**AVAILABLE DATA:**
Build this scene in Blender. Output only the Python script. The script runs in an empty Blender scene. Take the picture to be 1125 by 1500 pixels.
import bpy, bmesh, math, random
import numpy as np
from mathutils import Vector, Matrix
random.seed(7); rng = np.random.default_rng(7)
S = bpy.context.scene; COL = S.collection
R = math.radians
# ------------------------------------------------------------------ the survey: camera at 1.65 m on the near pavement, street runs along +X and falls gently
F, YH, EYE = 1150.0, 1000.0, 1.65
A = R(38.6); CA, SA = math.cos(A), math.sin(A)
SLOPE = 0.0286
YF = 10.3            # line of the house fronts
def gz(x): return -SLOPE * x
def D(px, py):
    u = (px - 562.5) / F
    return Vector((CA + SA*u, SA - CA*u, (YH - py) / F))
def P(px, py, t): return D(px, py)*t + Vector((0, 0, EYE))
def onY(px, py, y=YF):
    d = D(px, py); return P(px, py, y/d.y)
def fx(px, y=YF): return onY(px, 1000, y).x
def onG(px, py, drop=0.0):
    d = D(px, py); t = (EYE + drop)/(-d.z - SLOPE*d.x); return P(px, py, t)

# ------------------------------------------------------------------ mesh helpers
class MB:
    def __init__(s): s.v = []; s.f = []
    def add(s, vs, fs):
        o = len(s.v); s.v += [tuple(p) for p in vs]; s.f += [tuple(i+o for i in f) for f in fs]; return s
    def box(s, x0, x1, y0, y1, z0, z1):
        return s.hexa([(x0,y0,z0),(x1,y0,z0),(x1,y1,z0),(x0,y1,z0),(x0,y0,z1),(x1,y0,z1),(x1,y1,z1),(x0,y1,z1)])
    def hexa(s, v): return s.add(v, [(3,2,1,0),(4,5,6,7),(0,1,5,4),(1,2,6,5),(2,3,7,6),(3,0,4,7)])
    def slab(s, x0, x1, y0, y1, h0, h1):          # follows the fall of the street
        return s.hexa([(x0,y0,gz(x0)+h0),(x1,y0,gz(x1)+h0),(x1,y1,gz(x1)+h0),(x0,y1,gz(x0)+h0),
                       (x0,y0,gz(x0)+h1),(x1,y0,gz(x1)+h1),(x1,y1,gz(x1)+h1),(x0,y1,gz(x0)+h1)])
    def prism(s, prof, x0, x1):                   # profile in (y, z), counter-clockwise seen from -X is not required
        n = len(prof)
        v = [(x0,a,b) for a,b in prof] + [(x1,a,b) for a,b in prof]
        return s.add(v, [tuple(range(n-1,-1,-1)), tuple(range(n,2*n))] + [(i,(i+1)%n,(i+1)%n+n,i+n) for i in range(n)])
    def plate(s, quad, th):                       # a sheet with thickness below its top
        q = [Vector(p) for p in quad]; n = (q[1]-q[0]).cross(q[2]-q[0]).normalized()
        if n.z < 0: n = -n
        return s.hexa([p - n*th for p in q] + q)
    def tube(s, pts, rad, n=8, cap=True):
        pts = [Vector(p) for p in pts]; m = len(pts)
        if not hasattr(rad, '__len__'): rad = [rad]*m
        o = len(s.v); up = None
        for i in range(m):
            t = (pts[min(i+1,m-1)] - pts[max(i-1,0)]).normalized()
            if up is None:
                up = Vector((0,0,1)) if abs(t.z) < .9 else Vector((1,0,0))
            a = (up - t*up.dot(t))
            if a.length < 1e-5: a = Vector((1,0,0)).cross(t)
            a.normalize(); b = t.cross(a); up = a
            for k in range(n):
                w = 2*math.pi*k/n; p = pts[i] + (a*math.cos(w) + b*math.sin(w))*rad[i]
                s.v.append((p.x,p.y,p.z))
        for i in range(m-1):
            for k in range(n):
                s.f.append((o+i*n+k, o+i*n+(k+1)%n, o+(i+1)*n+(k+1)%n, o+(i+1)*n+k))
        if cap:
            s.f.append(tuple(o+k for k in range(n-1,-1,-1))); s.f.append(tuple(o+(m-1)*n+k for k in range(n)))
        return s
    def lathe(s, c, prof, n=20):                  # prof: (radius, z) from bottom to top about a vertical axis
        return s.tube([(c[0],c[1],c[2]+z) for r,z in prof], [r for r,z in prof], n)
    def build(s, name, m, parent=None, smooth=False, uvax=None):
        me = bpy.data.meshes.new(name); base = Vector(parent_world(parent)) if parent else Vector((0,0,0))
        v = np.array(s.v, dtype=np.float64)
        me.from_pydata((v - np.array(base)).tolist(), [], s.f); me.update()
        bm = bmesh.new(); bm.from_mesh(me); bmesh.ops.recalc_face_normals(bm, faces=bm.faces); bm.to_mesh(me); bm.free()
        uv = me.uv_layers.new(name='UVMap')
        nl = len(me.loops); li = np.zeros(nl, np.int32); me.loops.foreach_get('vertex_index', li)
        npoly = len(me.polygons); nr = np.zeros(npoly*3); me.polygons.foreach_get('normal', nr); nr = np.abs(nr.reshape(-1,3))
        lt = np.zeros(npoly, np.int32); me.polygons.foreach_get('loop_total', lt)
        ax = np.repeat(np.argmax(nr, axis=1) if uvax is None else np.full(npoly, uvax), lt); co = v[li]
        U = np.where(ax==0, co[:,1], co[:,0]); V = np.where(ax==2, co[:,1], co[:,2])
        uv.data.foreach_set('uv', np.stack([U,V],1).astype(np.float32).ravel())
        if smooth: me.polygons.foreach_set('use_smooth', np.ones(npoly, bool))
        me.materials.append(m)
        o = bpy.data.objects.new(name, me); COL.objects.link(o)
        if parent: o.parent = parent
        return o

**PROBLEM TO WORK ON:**
Reprint the data above from the opening line to the line holding "d = D(px, py); t", inclusive, and nothing else.

**TASK ANSWER:**
Build this scene in Blender. Output only the Python script. The script runs in an empty Blender scene. Take the picture to be 1125 by 1500 pixels.
import bpy, bmesh, math, random
import numpy as np
from mathutils import Vector, Matrix
random.seed(7); rng = np.random.default_rng(7)
S = bpy.context.scene; COL = S.collection
R = math.radians
# ------------------------------------------------------------------ the survey: camera at 1.65 m on the near pavement, street runs along +X and falls gently
F, YH, EYE = 1150.0, 1000.0, 1.65
A = R(38.6); CA, SA = math.cos(A), math.sin(A)
SLOPE = 0.0286
YF = 10.3            # line of the house fronts
def gz(x): return -SLOPE * x
def D(px, py):
    u = (px - 562.5) / F
    return Vector((CA + SA*u, SA - CA*u, (YH - py) / F))
def P(px, py, t): return D(px, py)*t + Vector((0, 0, EYE))
def onY(px, py, y=YF):
    d = D(px, py); return P(px, py, y/d.y)
def fx(px, y=YF): return onY(px, 1000, y).x
def onG(px, py, drop=0.0):
    d = D(px, py); t = (EYE + drop)/(-d.z - SLOPE*d.x); return P(px, py, t)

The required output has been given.